(A block of data)
---
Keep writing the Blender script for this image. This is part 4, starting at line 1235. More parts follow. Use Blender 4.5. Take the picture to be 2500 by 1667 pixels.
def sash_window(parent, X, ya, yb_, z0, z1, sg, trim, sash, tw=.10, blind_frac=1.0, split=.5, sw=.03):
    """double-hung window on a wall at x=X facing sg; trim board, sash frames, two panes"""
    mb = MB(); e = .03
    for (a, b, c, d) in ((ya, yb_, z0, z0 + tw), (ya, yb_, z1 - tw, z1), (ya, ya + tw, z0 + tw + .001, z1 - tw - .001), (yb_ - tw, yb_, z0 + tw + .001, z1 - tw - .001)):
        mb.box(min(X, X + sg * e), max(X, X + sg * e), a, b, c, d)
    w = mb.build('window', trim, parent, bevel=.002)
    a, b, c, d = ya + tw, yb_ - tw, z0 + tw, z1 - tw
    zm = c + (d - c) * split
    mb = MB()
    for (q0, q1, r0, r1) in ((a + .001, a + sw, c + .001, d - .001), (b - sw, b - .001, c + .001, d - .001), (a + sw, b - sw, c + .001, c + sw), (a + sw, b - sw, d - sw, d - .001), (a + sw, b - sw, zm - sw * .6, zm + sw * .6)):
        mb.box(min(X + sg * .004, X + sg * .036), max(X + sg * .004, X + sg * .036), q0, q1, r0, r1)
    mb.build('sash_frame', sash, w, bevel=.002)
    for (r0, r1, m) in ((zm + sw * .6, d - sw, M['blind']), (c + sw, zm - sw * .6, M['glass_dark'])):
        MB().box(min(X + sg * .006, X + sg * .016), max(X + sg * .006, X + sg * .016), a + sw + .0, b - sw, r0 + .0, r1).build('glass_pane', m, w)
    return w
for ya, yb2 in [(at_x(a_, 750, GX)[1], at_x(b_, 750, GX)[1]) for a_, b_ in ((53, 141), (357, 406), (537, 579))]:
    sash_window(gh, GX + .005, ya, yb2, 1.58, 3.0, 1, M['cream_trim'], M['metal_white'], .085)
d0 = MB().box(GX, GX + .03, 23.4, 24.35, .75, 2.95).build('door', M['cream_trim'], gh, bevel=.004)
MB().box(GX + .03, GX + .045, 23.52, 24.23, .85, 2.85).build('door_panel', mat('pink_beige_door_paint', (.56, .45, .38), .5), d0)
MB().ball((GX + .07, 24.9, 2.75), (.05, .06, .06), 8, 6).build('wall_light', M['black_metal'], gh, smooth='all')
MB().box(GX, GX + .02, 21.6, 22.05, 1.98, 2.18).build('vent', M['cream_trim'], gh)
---
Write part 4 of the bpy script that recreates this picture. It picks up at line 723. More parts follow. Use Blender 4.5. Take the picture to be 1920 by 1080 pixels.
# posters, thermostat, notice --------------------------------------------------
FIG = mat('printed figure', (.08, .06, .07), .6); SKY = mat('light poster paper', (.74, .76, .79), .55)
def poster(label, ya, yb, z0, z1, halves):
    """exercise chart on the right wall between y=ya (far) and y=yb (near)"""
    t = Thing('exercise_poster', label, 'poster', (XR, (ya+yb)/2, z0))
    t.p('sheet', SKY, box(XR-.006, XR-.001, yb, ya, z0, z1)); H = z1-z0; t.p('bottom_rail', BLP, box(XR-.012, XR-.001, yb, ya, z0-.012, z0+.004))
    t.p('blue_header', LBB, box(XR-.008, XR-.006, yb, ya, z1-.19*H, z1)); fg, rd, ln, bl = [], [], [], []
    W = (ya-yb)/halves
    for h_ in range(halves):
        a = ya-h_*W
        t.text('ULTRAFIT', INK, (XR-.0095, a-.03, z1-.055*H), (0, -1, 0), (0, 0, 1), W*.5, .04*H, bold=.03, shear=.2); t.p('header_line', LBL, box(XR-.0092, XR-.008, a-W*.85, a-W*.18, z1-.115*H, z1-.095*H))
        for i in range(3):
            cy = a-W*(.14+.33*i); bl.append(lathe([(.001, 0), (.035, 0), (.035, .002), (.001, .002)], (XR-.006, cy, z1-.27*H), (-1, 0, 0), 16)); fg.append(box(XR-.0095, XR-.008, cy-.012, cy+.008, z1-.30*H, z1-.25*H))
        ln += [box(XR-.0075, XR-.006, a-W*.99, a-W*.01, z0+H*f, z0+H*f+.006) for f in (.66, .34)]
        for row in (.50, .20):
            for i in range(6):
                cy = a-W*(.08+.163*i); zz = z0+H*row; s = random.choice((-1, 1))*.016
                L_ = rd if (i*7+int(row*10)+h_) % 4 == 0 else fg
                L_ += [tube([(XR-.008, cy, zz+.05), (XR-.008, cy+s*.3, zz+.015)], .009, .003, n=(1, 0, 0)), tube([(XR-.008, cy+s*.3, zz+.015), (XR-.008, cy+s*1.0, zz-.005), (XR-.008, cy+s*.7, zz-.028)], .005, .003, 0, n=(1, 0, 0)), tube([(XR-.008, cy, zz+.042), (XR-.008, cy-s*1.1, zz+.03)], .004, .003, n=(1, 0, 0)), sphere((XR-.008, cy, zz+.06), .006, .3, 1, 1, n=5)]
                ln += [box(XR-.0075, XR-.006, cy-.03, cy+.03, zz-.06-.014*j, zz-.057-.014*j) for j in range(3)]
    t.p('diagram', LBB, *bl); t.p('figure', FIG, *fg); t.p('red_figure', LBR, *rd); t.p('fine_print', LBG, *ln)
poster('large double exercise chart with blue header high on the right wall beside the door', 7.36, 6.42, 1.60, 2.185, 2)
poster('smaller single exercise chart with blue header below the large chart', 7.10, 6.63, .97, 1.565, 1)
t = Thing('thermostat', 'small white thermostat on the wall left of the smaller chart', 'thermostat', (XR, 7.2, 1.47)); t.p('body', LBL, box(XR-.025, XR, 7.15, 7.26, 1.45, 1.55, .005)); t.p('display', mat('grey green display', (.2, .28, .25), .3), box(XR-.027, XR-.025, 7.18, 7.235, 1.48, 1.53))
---
▸ **What you will do**:
Reproduce exactly the lines from the line with "Keep writing the" to the line with "2.18).build('vent', M['cream_trim'], gh)", both end lines included.

▸ **Solution to this task**:
Keep writing the Blender script for this image. This is part 4, starting at line 1235. More parts follow. Use Blender 4.5. Take the picture to be 2500 by 1667 pixels.
def sash_window(parent, X, ya, yb_, z0, z1, sg, trim, sash, tw=.10, blind_frac=1.0, split=.5, sw=.03):
    """double-hung window on a wall at x=X facing sg; trim board, sash frames, two panes"""
    mb = MB(); e = .03
    for (a, b, c, d) in ((ya, yb_, z0, z0 + tw), (ya, yb_, z1 - tw, z1), (ya, ya + tw, z0 + tw + .001, z1 - tw - .001), (yb_ - tw, yb_, z0 + tw + .001, z1 - tw - .001)):
        mb.box(min(X, X + sg * e), max(X, X + sg * e), a, b, c, d)
    w = mb.build('window', trim, parent, bevel=.002)
    a, b, c, d = ya + tw, yb_ - tw, z0 + tw, z1 - tw
    zm = c + (d - c) * split
    mb = MB()
    for (q0, q1, r0, r1) in ((a + .001, a + sw, c + .001, d - .001), (b - sw, b - .001, c + .001, d - .001), (a + sw, b - sw, c + .001, c + sw), (a + sw, b - sw, d - sw, d - .001), (a + sw, b - sw, zm - sw * .6, zm + sw * .6)):
        mb.box(min(X + sg * .004, X + sg * .036), max(X + sg * .004, X + sg * .036), q0, q1, r0, r1)
    mb.build('sash_frame', sash, w, bevel=.002)
    for (r0, r1, m) in ((zm + sw * .6, d - sw, M['blind']), (c + sw, zm - sw * .6, M['glass_dark'])):
        MB().box(min(X + sg * .006, X + sg * .016), max(X + sg * .006, X + sg * .016), a + sw + .0, b - sw, r0 + .0, r1).build('glass_pane', m, w)
    return w
for ya, yb2 in [(at_x(a_, 750, GX)[1], at_x(b_, 750, GX)[1]) for a_, b_ in ((53, 141), (357, 406), (537, 579))]:
    sash_window(gh, GX + .005, ya, yb2, 1.58, 3.0, 1, M['cream_trim'], M['metal_white'], .085)
d0 = MB().box(GX, GX + .03, 23.4, 24.35, .75, 2.95).build('door', M['cream_trim'], gh, bevel=.004)
MB().box(GX + .03, GX + .045, 23.52, 24.23, .85, 2.85).build('door_panel', mat('pink_beige_door_paint', (.56, .45, .38), .5), d0)
MB().ball((GX + .07, 24.9, 2.75), (.05, .06, .06), 8, 6).build('wall_light', M['black_metal'], gh, smooth='all')
MB().box(GX, GX + .02, 21.6, 22.05, 1.98, 2.18).build('vent', M['cream_trim'], gh)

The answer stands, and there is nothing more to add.